Paulo, With few exceptions the human body is covered with skin. We must
get behind the skin for human anatomy. The skin is real but it is hardly
the whole ballgame. In more senses than one, the following quotation is
meaningful:

    "On leaving this sphere of simple circulation or of exchange of
commodities, which furnishes the "Free-trader Vulgaris" with his views and
ideas, and with the standard by which he judges a society based on capital
and wages, we think we can perceive a change in the physiognomy of our
dramatis personae. He, who before was the money-owner, now strides in
front as capitalist; the possessor of labour-power follows as his
labourer. The one with an air of importance, smirking, intent on business;
the other, timid and holding back, like one who is bringing his own hide
to market and has nothing to expect but -- a hiding." (Marx, *Capital*,
last paragraph Part II).

The violent struggle between the two main classes I referred to between
the Homestead, PA steel workers and the Carnegie/Frick capitalist is a
dramatic lifting of the commodity veil, but only to the world OUTSIDE the
workplace; inside the skin was already removed.
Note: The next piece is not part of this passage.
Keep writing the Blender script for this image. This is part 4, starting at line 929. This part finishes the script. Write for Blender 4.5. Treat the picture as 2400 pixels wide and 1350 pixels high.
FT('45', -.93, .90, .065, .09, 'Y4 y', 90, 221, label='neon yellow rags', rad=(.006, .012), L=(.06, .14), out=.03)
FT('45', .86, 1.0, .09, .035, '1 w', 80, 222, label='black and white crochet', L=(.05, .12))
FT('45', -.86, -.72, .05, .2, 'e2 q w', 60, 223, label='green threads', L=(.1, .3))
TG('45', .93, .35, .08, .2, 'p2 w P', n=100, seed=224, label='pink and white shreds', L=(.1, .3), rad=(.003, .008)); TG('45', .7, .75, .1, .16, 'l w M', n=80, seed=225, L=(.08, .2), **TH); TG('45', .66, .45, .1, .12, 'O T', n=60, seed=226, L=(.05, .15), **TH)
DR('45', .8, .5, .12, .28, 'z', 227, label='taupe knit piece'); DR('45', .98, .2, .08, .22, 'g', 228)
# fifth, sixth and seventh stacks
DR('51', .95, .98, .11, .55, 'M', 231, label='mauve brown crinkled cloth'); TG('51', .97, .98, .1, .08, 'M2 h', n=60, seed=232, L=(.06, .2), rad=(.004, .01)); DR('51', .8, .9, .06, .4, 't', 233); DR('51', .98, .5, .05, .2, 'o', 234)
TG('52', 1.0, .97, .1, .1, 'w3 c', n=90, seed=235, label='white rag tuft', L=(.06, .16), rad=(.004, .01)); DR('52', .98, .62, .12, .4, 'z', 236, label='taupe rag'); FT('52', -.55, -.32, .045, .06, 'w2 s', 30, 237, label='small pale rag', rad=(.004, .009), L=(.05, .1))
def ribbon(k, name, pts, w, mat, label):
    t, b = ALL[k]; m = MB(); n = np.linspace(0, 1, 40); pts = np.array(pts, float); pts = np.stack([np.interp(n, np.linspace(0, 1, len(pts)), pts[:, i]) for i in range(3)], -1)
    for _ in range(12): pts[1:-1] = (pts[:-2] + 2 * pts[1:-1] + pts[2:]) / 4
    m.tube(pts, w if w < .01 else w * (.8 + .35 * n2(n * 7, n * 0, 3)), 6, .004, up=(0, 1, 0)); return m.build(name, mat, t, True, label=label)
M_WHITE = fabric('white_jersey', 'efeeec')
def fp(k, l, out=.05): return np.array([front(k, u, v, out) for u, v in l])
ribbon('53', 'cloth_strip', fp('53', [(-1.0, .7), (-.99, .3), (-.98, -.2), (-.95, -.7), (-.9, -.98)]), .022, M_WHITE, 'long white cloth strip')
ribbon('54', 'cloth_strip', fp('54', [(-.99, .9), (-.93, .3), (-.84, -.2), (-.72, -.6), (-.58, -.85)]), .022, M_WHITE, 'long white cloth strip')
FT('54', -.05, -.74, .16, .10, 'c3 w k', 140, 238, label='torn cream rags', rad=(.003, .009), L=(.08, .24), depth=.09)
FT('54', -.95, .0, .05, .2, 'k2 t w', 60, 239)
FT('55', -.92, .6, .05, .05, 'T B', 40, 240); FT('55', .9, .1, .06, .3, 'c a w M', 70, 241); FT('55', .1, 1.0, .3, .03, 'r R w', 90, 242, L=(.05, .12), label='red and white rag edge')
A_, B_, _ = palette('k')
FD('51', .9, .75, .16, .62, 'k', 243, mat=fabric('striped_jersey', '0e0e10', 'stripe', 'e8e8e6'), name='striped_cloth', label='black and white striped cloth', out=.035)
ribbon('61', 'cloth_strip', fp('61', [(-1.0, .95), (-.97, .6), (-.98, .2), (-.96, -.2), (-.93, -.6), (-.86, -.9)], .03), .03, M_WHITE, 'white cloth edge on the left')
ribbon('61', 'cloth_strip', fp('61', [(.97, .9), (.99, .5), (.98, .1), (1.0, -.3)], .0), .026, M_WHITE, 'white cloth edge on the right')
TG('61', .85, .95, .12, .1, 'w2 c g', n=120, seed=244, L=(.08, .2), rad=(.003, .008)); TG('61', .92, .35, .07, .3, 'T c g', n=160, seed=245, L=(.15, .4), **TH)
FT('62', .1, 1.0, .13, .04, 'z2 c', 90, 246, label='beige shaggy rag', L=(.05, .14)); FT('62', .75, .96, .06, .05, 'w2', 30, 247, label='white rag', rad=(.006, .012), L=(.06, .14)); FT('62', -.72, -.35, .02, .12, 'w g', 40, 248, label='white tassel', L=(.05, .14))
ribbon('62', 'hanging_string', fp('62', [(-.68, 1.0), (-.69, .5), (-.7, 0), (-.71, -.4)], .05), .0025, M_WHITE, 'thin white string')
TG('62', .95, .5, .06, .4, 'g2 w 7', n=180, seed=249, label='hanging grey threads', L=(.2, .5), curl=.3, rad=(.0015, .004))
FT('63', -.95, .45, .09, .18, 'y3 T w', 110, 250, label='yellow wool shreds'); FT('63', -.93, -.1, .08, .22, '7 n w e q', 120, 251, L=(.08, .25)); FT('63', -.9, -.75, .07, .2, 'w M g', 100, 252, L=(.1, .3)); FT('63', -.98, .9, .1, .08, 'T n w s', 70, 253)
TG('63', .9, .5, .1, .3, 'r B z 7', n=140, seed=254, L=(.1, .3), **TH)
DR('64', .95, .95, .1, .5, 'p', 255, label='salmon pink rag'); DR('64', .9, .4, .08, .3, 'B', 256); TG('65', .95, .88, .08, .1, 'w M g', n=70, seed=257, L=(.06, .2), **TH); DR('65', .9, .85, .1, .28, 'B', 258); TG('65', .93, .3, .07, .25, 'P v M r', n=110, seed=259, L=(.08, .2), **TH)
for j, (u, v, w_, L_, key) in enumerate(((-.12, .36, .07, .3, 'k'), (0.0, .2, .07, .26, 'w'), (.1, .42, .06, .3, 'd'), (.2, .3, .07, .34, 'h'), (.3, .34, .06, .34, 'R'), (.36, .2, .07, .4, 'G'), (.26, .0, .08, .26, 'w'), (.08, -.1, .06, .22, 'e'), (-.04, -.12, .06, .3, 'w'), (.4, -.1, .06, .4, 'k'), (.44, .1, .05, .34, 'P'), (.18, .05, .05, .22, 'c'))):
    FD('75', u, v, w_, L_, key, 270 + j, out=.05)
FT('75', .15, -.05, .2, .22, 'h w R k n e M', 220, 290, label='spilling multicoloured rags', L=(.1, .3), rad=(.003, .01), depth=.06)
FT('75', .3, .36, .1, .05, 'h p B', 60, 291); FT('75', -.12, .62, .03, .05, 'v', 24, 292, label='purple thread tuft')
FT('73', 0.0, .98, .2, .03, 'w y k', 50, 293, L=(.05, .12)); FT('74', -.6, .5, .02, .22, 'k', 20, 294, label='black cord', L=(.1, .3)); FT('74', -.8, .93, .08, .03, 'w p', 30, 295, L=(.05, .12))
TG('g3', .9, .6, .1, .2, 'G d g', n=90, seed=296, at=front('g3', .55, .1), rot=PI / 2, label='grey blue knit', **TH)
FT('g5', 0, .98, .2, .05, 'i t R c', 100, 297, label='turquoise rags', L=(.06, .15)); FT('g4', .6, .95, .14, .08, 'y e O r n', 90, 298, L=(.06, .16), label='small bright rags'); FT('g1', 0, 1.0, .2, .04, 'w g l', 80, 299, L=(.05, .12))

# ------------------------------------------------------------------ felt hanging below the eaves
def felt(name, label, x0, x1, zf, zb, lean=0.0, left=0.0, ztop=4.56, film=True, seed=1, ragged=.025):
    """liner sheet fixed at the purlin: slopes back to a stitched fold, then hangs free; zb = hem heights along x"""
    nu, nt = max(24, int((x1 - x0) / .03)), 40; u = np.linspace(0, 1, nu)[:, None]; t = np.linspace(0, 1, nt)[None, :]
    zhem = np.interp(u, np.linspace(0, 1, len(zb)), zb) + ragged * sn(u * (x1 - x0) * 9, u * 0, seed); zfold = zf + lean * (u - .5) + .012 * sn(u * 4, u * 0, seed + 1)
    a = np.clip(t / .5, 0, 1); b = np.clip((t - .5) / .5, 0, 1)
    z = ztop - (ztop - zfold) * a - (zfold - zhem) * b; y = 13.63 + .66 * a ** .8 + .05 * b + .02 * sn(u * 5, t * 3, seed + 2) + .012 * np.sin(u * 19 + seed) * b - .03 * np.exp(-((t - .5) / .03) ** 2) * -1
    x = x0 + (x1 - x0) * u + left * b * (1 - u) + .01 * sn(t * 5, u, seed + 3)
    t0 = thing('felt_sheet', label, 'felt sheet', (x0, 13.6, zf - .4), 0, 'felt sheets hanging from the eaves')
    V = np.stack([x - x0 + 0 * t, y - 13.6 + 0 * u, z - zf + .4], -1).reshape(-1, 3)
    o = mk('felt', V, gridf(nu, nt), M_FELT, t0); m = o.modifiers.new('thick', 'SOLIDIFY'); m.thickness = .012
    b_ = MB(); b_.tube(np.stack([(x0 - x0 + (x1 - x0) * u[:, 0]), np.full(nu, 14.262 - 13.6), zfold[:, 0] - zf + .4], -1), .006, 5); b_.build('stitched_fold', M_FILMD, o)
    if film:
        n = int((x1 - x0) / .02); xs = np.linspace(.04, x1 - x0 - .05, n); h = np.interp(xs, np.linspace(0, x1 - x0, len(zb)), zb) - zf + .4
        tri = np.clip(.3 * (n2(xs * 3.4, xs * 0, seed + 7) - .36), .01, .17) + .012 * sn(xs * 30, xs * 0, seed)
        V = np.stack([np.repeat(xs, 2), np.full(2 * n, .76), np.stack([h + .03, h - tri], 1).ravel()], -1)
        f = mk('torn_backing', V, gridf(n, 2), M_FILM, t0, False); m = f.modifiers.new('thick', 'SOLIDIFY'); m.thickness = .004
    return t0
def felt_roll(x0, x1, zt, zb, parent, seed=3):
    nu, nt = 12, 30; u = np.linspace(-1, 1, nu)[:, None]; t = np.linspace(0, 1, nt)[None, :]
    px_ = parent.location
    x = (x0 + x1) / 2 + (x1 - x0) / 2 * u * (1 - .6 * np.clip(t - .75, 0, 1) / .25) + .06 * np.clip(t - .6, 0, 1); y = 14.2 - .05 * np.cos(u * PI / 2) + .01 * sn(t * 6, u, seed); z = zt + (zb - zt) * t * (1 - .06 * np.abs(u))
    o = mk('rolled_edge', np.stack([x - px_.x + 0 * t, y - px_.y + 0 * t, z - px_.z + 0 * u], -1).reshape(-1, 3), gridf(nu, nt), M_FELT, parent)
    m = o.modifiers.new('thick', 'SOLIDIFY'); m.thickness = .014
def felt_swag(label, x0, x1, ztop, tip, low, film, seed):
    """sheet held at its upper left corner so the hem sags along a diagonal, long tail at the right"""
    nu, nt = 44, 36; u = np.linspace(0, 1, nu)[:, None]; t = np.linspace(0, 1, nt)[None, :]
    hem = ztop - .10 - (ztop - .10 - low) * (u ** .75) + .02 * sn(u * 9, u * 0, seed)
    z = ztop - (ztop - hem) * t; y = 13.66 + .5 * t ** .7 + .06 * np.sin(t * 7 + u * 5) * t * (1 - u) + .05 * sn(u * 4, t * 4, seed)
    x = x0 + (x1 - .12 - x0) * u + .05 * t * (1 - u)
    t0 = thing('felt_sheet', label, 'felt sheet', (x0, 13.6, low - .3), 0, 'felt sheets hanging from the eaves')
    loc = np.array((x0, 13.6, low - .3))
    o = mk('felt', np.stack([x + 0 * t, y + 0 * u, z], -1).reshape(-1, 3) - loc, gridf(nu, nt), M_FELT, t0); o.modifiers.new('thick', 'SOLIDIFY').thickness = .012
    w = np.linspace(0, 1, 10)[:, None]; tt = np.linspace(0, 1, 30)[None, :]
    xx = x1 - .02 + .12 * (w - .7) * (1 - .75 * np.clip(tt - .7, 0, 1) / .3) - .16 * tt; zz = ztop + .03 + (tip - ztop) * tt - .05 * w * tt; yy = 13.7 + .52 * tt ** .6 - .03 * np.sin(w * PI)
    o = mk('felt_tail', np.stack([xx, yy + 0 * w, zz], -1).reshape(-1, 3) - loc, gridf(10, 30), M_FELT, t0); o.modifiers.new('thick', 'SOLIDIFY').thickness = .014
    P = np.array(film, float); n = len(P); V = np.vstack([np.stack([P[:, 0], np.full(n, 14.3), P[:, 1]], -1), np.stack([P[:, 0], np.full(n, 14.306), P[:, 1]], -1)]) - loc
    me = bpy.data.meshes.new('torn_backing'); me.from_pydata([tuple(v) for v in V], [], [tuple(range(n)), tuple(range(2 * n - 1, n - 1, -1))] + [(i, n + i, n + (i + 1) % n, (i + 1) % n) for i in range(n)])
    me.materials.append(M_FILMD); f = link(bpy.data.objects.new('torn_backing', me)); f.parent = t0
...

In other words, workers' understanding is typically already beyond that
stage of being deeply masked by the commodity veil, altho the veil is much
thicker in merchandising, banking, stock broking, etc.

All this is why I asked Andrew "who educates us" to know the important
themes within Marx. Over-emphasing "fetishism" is a failure to
incorporate the material reality of the hour-by-hour, minute-by-minute
("damn it; why doesn't that clock move!"), every day and night workplace.